Blacklash: How Obama and the Left Are Driving Americans to the Government Plantation by Deneen Borelli

Blacklash: How Obama and the Left Are Driving Americans to the Government Plantation by Deneen Borelli

Author:Deneen Borelli [Borelli, Deneen]
Language: eng
Format: epub
Tags: Conservatism, Cultural, Non-Fiction, Politics, U.S.
ISBN: 9781451642865
Amazon: 1451642865
Publisher: Threshold Editions
Published: 2012-03-06T00:00:00+00:00


SIX

Green Liberal Lies

We can’t drive our SUV’s and eat as much as we want and keep our homes on 72 degrees at all times . . . and then just expect that other countries are going to say OK.

—Senator Barack Obama, May 16, 2008

Energy plans put forth by the Obama administration are nothing short of a conspiracy. Chastising gas-guzzling cars and the way in which we heat our homes isn’t about the environment, it is about money. Plan A for the Obama administration to generate green money was cap-and-trade—an emissions tax that would have helped his friends in the business of new energy sources. The government actually had a lot of people duped on cap-and-trade. Newt Gingrich was even on board for doing a commercial with Nancy Pelosi. Obama’s friend General Electric’s Jeff Immelt was getting excited about his investment in wind and solar, so he was on board too, but that didn’t take much effort.

Before Obama took office, Immelt decided to make money on green initiatives despite resistance from both his senior team and his customers. Central to making money on GE’s high-profile ecomagination campaign was making carbon-based energy—fossil fuels (coal, oil, and natural gas) more expensive via legislation. A law was needed to force higher energy prices and cap-and-trade legislation was the chosen scheme. Obama was the right man for GE and others looking to get rich on new revenues from the green plot. After all, he’d talked up energy during the campaign.

Cap-and-trade got very close to becoming law, but it wasn’t because of the merits of the plan. It was simply due to the confluence of special-interest influence of big business, environmental activists, and progressive politicians in Congress and the administration. It was heavy-handed and manipulative and came close to working. But there is nothing free market about using legislation to create markets via taxing energy or mandating sales of products. Companies should profit and fail based on their business strategies, not on government backing and support. Period.
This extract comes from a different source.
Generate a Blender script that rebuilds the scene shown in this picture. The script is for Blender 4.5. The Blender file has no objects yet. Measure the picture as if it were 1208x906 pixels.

The proof of manipulation is in the words. Without laws in place and no new legislation GE can’t make money—Immelt once said, “The only way we’ll ever get a return on our investment in these technologies is if greenhouse gases have a monetary value.” That’s why Immelt and his venture capital pal John Doerr lobbied so hard for cap-and-trade. Immelt did not act alone: There was the U.S. Climate Action Partnership too—a coalition of big-business and environmental groups that lobbied for cap-and-trade. Banks got in on the action too—they wanted cap-and-trade so they could trade carbon credits and offsets on an exchange. Goldman Sachs, for example, took a 10 percent piece of the Chicago Climate Exchange in 2006 and cashed out along with the other investors when its parent company, the Climate Exchange, was sold to the Intercontinental Exchange (ICE) for $600 million. The Chicago Carbon Exchange closed its carbon-trading effort in November 2010 after the Republicans took control of the House of Representatives. It recognized that the new power structure in Washington had eliminated any prospects of profiting from the cap-and-trade scheme.